▶ INSTRUCTION: Type again, exactly, the lines below from the start through the line that includes "sc.cycles.transparent_max_bounces = 8".

══════

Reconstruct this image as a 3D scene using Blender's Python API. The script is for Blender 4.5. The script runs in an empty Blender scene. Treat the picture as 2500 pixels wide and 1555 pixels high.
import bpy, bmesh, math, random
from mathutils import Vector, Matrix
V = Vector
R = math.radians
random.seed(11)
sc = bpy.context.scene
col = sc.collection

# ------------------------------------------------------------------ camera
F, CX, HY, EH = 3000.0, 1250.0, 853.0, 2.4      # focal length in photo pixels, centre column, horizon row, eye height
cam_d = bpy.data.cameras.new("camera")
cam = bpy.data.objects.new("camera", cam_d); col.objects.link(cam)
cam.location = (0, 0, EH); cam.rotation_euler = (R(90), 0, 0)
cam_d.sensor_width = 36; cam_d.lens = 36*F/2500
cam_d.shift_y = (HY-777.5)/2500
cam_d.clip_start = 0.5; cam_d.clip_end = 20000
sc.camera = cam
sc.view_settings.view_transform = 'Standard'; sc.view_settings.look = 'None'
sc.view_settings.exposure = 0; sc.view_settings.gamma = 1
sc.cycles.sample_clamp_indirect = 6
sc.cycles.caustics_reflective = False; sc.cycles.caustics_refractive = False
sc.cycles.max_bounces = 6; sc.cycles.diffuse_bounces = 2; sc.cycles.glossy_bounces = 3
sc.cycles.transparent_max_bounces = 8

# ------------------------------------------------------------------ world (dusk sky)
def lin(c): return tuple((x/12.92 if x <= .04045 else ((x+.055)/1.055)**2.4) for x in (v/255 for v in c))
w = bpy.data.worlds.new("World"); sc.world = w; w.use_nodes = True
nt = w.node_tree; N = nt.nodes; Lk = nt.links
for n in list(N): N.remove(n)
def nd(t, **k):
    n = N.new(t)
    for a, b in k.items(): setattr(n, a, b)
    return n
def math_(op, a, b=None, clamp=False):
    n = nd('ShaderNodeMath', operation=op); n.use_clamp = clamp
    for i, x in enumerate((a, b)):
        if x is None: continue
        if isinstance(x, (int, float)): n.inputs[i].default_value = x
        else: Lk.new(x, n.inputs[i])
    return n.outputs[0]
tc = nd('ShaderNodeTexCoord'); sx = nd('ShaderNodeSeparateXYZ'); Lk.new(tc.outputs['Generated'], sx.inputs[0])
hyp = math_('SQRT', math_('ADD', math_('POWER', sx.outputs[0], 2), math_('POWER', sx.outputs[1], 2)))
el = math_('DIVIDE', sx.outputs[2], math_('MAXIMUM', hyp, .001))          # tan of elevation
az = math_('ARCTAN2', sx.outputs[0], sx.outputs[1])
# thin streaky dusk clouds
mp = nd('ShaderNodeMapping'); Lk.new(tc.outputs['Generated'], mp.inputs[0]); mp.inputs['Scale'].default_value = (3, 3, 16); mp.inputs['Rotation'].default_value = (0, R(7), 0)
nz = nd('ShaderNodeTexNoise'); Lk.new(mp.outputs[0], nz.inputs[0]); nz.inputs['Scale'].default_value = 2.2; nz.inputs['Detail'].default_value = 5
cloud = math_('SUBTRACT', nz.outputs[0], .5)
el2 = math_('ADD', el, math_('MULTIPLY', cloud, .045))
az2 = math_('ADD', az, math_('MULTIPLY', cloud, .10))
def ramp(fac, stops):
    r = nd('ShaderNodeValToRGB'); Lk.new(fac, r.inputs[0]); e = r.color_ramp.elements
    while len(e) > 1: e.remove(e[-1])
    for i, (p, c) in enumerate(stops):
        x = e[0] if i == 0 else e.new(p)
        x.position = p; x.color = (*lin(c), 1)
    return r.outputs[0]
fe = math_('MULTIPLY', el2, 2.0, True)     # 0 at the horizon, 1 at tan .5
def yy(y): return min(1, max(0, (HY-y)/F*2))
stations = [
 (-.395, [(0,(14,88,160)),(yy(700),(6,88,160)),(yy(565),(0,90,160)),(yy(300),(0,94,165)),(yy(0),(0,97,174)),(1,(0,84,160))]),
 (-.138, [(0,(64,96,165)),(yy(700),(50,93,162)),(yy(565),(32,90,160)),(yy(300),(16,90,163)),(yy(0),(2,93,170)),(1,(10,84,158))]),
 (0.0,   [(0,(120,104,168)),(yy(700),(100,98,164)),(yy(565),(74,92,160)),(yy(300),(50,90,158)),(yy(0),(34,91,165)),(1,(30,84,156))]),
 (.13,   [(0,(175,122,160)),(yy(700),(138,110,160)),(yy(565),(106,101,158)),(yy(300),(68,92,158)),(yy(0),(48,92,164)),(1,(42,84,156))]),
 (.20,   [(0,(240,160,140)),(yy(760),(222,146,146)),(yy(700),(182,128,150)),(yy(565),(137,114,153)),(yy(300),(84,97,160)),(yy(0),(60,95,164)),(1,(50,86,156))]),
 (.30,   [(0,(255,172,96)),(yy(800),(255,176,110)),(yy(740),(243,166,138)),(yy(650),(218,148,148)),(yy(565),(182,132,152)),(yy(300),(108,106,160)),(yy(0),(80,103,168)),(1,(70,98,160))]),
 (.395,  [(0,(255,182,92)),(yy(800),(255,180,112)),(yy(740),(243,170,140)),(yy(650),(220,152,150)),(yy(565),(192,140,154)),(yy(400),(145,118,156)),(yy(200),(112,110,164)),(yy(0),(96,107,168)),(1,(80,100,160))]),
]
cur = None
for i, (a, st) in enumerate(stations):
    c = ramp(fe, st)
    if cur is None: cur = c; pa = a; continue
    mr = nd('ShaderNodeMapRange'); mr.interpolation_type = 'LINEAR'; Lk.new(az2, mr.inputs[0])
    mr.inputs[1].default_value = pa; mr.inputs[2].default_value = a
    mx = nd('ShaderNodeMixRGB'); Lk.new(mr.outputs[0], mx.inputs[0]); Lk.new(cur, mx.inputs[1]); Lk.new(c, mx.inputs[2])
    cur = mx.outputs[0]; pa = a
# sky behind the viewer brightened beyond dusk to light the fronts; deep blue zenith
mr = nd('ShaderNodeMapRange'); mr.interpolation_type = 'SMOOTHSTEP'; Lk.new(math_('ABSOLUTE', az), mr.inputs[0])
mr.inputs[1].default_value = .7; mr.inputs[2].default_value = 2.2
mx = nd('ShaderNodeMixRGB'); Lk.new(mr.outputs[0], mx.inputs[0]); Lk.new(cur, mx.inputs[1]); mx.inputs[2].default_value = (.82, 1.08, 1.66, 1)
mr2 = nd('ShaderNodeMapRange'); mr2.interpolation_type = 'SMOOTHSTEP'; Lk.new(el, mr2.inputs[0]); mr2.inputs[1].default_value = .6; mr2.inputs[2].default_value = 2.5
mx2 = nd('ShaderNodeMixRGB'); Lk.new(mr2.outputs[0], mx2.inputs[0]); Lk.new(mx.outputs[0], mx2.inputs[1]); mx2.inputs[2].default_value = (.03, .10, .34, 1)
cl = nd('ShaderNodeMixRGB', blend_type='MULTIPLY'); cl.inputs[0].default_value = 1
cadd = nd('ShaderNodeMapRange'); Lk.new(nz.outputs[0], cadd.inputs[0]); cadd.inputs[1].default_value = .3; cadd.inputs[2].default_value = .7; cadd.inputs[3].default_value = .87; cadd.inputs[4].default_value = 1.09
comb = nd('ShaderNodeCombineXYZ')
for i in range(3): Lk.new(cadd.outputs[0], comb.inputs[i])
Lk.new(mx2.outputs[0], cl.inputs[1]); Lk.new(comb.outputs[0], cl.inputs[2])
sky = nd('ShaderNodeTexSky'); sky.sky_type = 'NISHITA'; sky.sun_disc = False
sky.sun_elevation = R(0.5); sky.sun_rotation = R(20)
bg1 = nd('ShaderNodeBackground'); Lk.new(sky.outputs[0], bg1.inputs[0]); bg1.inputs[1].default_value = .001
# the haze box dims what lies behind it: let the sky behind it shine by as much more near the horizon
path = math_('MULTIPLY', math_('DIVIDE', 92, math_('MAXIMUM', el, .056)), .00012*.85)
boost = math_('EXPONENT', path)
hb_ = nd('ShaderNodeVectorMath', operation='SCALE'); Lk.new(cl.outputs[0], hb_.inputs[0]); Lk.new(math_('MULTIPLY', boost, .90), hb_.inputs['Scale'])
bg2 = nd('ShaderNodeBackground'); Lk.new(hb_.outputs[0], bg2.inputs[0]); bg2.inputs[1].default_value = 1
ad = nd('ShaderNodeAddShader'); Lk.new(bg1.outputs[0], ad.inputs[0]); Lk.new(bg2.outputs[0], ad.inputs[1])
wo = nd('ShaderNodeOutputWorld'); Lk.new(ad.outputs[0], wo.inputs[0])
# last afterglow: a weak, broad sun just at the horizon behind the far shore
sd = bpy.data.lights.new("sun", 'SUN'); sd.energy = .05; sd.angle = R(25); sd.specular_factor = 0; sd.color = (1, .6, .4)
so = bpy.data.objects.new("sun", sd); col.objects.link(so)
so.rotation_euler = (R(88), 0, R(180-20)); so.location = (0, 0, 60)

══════

▶ TASK SOLUTION:
Reconstruct this image as a 3D scene using Blender's Python API. The script is for Blender 4.5. The script runs in an empty Blender scene. Treat the picture as 2500 pixels wide and 1555 pixels high.
import bpy, bmesh, math, random
from mathutils import Vector, Matrix
V = Vector
R = math.radians
random.seed(11)
sc = bpy.context.scene
col = sc.collection

# ------------------------------------------------------------------ camera
F, CX, HY, EH = 3000.0, 1250.0, 853.0, 2.4      # focal length in photo pixels, centre column, horizon row, eye height
cam_d = bpy.data.cameras.new("camera")
cam = bpy.data.objects.new("camera", cam_d); col.objects.link(cam)
cam.location = (0, 0, EH); cam.rotation_euler = (R(90), 0, 0)
cam_d.sensor_width = 36; cam_d.lens = 36*F/2500
cam_d.shift_y = (HY-777.5)/2500
cam_d.clip_start = 0.5; cam_d.clip_end = 20000
sc.camera = cam
sc.view_settings.view_transform = 'Standard'; sc.view_settings.look = 'None'
sc.view_settings.exposure = 0; sc.view_settings.gamma = 1
sc.cycles.sample_clamp_indirect = 6
sc.cycles.caustics_reflective = False; sc.cycles.caustics_refractive = False
sc.cycles.max_bounces = 6; sc.cycles.diffuse_bounces = 2; sc.cycles.glossy_bounces = 3
sc.cycles.transparent_max_bounces = 8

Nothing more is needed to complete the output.